### RECORDS SHOWN ###
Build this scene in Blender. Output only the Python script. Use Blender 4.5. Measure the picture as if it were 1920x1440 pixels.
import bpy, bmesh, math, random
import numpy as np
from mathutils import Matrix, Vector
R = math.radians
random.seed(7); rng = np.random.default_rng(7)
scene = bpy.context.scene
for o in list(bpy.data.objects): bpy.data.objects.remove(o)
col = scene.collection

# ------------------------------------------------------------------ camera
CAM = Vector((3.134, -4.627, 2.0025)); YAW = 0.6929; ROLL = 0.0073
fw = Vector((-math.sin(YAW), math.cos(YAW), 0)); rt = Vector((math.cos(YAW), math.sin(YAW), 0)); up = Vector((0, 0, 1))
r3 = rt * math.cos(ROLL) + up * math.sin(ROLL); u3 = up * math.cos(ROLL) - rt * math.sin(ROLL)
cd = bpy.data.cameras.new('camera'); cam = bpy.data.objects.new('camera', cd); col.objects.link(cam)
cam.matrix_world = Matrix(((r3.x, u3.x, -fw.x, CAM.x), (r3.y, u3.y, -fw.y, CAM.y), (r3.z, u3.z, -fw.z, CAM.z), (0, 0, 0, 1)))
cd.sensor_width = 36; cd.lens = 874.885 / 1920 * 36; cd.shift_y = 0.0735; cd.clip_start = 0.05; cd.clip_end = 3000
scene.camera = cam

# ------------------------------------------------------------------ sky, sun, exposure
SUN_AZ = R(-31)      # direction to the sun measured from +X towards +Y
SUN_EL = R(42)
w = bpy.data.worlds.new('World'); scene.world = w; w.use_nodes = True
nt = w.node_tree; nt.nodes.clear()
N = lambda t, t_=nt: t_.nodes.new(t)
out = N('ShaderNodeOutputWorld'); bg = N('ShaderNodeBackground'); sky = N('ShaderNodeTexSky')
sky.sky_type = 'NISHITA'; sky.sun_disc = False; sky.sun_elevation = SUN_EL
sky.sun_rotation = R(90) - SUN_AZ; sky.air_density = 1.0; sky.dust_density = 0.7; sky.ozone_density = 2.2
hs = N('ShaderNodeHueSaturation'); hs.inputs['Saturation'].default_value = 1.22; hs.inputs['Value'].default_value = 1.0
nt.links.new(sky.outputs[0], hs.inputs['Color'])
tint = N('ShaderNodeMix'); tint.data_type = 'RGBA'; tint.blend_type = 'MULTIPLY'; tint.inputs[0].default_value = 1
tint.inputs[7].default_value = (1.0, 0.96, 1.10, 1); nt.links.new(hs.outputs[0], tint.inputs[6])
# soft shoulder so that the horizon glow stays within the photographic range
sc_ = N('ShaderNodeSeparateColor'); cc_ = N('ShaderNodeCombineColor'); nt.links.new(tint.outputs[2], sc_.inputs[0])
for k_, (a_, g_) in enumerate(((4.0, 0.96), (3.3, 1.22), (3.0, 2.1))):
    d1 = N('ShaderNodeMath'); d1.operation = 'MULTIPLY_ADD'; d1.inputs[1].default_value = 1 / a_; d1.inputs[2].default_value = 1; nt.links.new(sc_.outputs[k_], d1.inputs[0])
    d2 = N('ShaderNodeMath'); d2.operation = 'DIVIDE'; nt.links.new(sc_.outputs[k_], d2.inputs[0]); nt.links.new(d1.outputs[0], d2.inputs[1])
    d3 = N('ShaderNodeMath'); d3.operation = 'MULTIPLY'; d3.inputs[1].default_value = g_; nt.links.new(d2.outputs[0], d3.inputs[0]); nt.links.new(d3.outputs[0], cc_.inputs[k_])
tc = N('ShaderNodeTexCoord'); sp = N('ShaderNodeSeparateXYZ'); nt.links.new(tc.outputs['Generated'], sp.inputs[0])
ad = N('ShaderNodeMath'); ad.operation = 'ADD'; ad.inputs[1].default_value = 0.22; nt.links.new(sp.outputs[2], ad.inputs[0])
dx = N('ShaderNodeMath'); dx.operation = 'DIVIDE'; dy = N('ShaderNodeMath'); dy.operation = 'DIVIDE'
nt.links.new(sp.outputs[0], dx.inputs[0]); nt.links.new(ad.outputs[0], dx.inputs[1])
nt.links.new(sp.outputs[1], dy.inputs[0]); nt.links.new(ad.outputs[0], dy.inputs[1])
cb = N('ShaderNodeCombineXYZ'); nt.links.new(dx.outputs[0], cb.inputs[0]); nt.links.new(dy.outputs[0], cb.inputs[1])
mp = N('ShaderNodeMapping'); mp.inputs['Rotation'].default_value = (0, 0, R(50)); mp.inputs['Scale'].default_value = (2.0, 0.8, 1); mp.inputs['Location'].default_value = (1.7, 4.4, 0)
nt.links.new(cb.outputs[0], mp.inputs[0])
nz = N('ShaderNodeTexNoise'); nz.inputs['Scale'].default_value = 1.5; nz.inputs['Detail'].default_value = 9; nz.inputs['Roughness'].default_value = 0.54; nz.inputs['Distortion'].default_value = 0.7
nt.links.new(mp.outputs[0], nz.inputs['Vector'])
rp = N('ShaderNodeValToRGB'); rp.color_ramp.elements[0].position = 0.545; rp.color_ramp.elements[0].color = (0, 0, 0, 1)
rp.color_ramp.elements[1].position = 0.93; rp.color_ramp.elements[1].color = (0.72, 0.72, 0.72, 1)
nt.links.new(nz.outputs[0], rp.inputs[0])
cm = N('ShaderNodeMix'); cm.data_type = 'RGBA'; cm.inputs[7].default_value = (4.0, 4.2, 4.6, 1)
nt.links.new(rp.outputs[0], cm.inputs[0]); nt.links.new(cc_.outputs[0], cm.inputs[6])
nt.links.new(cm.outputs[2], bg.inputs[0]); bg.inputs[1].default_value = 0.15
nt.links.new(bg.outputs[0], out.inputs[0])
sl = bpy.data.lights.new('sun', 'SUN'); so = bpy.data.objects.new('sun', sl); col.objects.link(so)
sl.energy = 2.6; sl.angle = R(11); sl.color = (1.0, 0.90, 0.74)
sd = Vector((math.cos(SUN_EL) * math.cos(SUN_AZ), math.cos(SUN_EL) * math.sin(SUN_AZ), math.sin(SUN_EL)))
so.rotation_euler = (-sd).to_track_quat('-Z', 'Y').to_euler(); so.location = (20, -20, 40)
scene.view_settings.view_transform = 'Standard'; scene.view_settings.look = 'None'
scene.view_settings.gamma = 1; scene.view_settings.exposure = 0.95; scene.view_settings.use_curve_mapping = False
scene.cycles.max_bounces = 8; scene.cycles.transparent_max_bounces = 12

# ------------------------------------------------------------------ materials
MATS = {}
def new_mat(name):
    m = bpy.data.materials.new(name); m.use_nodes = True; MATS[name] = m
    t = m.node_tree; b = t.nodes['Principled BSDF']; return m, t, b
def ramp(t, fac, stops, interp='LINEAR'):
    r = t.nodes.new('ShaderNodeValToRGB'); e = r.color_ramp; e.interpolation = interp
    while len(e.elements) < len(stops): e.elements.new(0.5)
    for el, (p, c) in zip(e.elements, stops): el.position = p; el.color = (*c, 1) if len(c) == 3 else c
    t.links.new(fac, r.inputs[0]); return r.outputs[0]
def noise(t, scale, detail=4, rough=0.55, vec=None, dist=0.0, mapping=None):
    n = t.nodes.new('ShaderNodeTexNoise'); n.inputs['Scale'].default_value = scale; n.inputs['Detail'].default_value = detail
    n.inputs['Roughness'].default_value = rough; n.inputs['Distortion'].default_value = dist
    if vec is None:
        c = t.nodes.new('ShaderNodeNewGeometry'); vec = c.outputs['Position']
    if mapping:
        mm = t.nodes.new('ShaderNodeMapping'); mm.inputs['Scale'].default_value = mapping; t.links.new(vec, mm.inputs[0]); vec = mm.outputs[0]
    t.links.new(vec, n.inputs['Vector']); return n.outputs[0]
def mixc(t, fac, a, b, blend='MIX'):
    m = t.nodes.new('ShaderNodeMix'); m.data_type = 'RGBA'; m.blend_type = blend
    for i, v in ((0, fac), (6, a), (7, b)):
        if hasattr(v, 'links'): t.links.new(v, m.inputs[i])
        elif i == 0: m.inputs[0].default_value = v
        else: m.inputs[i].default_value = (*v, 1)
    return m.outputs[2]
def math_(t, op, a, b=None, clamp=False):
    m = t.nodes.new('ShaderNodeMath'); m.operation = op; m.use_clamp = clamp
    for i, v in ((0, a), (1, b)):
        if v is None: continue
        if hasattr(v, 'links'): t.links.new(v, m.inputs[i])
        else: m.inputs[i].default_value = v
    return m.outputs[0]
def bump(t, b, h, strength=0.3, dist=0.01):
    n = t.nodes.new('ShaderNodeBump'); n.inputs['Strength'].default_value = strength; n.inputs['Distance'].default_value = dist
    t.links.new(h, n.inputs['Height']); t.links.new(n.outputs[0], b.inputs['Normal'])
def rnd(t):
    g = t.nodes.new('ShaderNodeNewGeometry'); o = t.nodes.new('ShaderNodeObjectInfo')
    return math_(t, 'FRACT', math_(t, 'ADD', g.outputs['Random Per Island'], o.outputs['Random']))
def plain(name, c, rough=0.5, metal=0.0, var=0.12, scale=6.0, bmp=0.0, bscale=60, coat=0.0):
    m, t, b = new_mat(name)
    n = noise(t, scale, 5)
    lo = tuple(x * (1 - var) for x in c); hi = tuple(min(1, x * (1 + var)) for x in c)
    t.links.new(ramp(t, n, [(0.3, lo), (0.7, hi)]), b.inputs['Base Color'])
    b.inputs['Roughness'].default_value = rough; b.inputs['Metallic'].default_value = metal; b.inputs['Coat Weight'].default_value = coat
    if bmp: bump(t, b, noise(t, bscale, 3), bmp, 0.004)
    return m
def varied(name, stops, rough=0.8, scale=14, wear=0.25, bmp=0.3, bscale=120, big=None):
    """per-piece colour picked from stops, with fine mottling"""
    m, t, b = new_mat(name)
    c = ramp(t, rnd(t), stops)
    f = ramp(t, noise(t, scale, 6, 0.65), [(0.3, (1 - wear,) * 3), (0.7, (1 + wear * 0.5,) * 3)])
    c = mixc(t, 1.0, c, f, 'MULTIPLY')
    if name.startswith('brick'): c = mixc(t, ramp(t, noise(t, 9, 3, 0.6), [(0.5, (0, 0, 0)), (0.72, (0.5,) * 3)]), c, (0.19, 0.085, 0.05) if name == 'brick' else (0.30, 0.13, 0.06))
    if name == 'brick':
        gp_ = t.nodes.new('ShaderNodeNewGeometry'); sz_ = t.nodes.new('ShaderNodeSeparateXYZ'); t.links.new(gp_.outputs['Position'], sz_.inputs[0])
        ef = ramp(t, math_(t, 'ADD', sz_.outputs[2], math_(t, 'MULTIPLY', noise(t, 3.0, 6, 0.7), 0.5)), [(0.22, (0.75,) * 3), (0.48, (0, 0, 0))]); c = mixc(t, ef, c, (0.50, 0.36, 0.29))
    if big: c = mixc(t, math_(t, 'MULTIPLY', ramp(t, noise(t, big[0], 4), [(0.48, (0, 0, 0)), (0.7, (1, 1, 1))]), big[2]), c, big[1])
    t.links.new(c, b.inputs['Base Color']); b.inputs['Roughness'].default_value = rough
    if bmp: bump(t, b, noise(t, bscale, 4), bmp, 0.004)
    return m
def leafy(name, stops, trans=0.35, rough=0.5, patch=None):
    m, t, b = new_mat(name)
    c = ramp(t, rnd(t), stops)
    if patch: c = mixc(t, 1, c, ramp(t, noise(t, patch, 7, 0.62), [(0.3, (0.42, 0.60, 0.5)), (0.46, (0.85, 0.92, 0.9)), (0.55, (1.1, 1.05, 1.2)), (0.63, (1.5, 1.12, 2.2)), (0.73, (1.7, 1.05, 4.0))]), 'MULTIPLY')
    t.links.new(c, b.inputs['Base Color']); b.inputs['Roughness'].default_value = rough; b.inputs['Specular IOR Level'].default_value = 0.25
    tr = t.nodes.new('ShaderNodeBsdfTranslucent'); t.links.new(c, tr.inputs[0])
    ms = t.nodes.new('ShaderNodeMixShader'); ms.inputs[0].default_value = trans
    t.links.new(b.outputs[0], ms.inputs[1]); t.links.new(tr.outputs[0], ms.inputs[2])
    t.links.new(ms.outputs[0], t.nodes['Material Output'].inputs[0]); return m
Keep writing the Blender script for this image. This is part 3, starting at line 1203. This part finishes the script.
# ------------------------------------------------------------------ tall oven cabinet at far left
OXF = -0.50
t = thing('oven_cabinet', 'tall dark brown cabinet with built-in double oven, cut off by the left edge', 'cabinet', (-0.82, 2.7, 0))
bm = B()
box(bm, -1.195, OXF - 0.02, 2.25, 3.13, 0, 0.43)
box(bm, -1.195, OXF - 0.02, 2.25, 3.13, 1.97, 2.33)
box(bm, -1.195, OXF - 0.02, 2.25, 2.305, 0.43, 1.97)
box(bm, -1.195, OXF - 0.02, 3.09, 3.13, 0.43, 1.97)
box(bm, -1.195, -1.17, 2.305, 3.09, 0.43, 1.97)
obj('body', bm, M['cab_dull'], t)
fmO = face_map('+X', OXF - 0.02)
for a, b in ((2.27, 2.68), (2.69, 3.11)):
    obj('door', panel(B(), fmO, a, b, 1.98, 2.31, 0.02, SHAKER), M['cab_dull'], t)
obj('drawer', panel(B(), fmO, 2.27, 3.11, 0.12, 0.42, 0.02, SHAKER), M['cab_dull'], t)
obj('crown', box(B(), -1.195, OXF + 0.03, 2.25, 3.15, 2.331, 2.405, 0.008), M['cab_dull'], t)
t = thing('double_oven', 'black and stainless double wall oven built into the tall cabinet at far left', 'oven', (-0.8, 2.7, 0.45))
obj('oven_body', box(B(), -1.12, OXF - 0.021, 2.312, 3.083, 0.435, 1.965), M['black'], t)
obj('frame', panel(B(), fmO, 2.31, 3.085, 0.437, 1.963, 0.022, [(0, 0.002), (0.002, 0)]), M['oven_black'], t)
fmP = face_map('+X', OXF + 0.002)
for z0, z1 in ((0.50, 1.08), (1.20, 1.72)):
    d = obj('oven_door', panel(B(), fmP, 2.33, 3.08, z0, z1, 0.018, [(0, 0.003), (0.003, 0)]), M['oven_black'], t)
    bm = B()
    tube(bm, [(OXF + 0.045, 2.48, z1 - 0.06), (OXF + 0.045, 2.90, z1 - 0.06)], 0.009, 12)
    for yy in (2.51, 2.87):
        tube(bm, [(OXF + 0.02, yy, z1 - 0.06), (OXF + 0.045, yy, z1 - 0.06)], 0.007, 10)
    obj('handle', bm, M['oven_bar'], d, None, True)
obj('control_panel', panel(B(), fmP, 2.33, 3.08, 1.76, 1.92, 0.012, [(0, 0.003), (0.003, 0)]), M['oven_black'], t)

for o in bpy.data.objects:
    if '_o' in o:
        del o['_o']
###
§ WHAT YOU SHOULD DO
Starting with the first line of the records, repeat every line up to and including the one containing "col = scene.collection", and nothing else.

§ CORRECT ANSWER
Build this scene in Blender. Output only the Python script. Use Blender 4.5. Measure the picture as if it were 1920x1440 pixels.
import bpy, bmesh, math, random
import numpy as np
from mathutils import Matrix, Vector
R = math.radians
random.seed(7); rng = np.random.default_rng(7)
scene = bpy.context.scene
for o in list(bpy.data.objects): bpy.data.objects.remove(o)
col = scene.collection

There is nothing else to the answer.